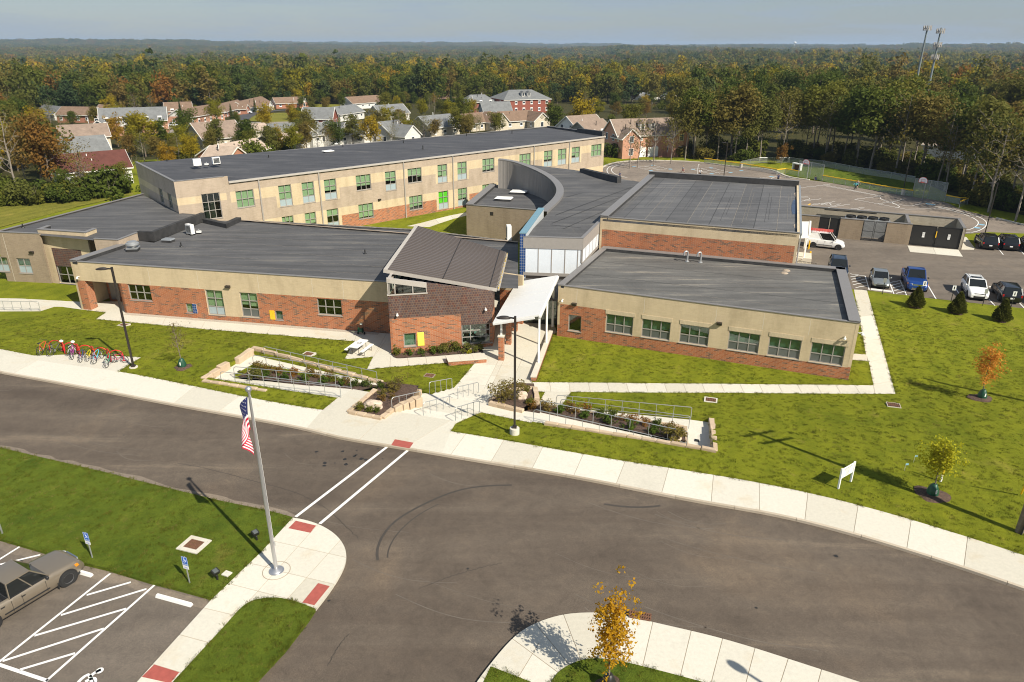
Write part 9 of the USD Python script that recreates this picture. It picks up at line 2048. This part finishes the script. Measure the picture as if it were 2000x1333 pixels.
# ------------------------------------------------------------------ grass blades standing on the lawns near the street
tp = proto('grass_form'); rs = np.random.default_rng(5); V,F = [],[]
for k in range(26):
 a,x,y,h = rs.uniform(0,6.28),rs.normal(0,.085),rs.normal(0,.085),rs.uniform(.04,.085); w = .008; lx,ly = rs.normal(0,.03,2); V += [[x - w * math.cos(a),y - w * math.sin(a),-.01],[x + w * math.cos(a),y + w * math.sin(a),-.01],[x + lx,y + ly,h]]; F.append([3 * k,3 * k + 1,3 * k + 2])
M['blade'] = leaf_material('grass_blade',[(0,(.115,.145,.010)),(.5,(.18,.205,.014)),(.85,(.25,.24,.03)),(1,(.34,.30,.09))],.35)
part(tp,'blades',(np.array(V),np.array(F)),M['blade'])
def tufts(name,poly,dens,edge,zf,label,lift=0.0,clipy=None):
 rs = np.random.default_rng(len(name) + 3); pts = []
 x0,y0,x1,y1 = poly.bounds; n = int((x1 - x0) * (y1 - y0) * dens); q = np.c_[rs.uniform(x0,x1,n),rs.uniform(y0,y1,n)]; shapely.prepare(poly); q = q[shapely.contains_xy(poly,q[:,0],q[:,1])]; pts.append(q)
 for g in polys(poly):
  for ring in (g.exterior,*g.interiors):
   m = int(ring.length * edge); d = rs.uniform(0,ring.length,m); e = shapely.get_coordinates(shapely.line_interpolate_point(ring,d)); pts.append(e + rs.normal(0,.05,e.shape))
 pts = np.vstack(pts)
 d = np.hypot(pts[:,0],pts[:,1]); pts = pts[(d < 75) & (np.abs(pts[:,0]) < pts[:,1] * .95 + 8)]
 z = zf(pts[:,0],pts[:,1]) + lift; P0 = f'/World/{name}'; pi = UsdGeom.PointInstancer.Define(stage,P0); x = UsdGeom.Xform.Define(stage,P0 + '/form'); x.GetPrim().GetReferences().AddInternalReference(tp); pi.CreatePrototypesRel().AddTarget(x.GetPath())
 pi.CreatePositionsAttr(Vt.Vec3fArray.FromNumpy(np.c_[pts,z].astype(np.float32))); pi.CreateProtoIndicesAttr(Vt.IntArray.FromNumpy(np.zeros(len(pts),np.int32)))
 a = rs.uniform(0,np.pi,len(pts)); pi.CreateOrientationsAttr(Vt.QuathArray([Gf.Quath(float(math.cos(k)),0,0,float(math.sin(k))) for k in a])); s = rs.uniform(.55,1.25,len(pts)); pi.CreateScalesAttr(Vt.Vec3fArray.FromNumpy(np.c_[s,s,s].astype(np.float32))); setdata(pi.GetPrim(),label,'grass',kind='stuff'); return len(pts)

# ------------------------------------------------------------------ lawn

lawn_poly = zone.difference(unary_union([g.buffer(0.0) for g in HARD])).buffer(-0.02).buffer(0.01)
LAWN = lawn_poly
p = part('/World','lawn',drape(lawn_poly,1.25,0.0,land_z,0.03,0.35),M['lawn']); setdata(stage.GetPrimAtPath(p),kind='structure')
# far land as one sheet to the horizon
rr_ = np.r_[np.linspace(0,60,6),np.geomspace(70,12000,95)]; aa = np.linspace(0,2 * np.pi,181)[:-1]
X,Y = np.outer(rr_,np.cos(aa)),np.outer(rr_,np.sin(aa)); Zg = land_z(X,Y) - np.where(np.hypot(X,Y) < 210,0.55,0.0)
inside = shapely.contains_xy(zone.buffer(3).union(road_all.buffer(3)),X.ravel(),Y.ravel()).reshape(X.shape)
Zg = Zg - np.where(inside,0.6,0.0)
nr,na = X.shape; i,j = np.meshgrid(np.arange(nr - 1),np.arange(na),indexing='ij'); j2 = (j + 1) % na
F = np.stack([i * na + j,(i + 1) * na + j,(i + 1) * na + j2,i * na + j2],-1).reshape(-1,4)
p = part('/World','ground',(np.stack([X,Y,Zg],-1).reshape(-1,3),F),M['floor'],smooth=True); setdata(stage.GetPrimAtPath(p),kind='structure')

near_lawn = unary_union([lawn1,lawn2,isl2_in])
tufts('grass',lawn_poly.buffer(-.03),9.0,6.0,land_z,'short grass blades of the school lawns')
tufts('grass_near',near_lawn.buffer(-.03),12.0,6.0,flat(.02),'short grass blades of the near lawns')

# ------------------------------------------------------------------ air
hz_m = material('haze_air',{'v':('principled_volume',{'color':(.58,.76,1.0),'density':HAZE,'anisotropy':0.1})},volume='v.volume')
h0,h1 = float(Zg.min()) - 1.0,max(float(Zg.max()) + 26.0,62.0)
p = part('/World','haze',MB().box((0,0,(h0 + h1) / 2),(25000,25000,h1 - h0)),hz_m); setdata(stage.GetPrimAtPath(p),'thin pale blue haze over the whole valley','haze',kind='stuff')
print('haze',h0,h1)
☆ ☆ ☆ ☆ ☆ ☆ ☆
Leave out the pictures and reproduce the rest of the listing exactly.

■ **RESPONSE BELOW**:
Write part 9 of the USD Python script that recreates this picture. It picks up at line 2048. This part finishes the script. Measure the picture as if it were 2000x1333 pixels.
# ------------------------------------------------------------------ grass blades standing on the lawns near the street
tp = proto('grass_form'); rs = np.random.default_rng(5); V,F = [],[]
for k in range(26):
 a,x,y,h = rs.uniform(0,6.28),rs.normal(0,.085),rs.normal(0,.085),rs.uniform(.04,.085); w = .008; lx,ly = rs.normal(0,.03,2); V += [[x - w * math.cos(a),y - w * math.sin(a),-.01],[x + w * math.cos(a),y + w * math.sin(a),-.01],[x + lx,y + ly,h]]; F.append([3 * k,3 * k + 1,3 * k + 2])
M['blade'] = leaf_material('grass_blade',[(0,(.115,.145,.010)),(.5,(.18,.205,.014)),(.85,(.25,.24,.03)),(1,(.34,.30,.09))],.35)
part(tp,'blades',(np.array(V),np.array(F)),M['blade'])
def tufts(name,poly,dens,edge,zf,label,lift=0.0,clipy=None):
 rs = np.random.default_rng(len(name) + 3); pts = []
 x0,y0,x1,y1 = poly.bounds; n = int((x1 - x0) * (y1 - y0) * dens); q = np.c_[rs.uniform(x0,x1,n),rs.uniform(y0,y1,n)]; shapely.prepare(poly); q = q[shapely.contains_xy(poly,q[:,0],q[:,1])]; pts.append(q)
 for g in polys(poly):
  for ring in (g.exterior,*g.interiors):
   m = int(ring.length * edge); d = rs.uniform(0,ring.length,m); e = shapely.get_coordinates(shapely.line_interpolate_point(ring,d)); pts.append(e + rs.normal(0,.05,e.shape))
 pts = np.vstack(pts)
 d = np.hypot(pts[:,0],pts[:,1]); pts = pts[(d < 75) & (np.abs(pts[:,0]) < pts[:,1] * .95 + 8)]
 z = zf(pts[:,0],pts[:,1]) + lift; P0 = f'/World/{name}'; pi = UsdGeom.PointInstancer.Define(stage,P0); x = UsdGeom.Xform.Define(stage,P0 + '/form'); x.GetPrim().GetReferences().AddInternalReference(tp); pi.CreatePrototypesRel().AddTarget(x.GetPath())
 pi.CreatePositionsAttr(Vt.Vec3fArray.FromNumpy(np.c_[pts,z].astype(np.float32))); pi.CreateProtoIndicesAttr(Vt.IntArray.FromNumpy(np.zeros(len(pts),np.int32)))
 a = rs.uniform(0,np.pi,len(pts)); pi.CreateOrientationsAttr(Vt.QuathArray([Gf.Quath(float(math.cos(k)),0,0,float(math.sin(k))) for k in a])); s = rs.uniform(.55,1.25,len(pts)); pi.CreateScalesAttr(Vt.Vec3fArray.FromNumpy(np.c_[s,s,s].astype(np.float32))); setdata(pi.GetPrim(),label,'grass',kind='stuff'); return len(pts)

# ------------------------------------------------------------------ lawn

lawn_poly = zone.difference(unary_union([g.buffer(0.0) for g in HARD])).buffer(-0.02).buffer(0.01)
LAWN = lawn_poly
p = part('/World','lawn',drape(lawn_poly,1.25,0.0,land_z,0.03,0.35),M['lawn']); setdata(stage.GetPrimAtPath(p),kind='structure')
# far land as one sheet to the horizon
rr_ = np.r_[np.linspace(0,60,6),np.geomspace(70,12000,95)]; aa = np.linspace(0,2 * np.pi,181)[:-1]
X,Y = np.outer(rr_,np.cos(aa)),np.outer(rr_,np.sin(aa)); Zg = land_z(X,Y) - np.where(np.hypot(X,Y) < 210,0.55,0.0)
inside = shapely.contains_xy(zone.buffer(3).union(road_all.buffer(3)),X.ravel(),Y.ravel()).reshape(X.shape)
Zg = Zg - np.where(inside,0.6,0.0)
nr,na = X.shape; i,j = np.meshgrid(np.arange(nr - 1),np.arange(na),indexing='ij'); j2 = (j + 1) % na
F = np.stack([i * na + j,(i + 1) * na + j,(i + 1) * na + j2,i * na + j2],-1).reshape(-1,4)
p = part('/World','ground',(np.stack([X,Y,Zg],-1).reshape(-1,3),F),M['floor'],smooth=True); setdata(stage.GetPrimAtPath(p),kind='structure')

near_lawn = unary_union([lawn1,lawn2,isl2_in])
tufts('grass',lawn_poly.buffer(-.03),9.0,6.0,land_z,'short grass blades of the school lawns')
tufts('grass_near',near_lawn.buffer(-.03),12.0,6.0,flat(.02),'short grass blades of the near lawns')

# ------------------------------------------------------------------ air
hz_m = material('haze_air',{'v':('principled_volume',{'color':(.58,.76,1.0),'density':HAZE,'anisotropy':0.1})},volume='v.volume')
h0,h1 = float(Zg.min()) - 1.0,max(float(Zg.max()) + 26.0,62.0)
p = part('/World','haze',MB().box((0,0,(h0 + h1) / 2),(25000,25000,h1 - h0)),hz_m); setdata(stage.GetPrimAtPath(p),'thin pale blue haze over the whole valley','haze',kind='stuff')
print('haze',h0,h1)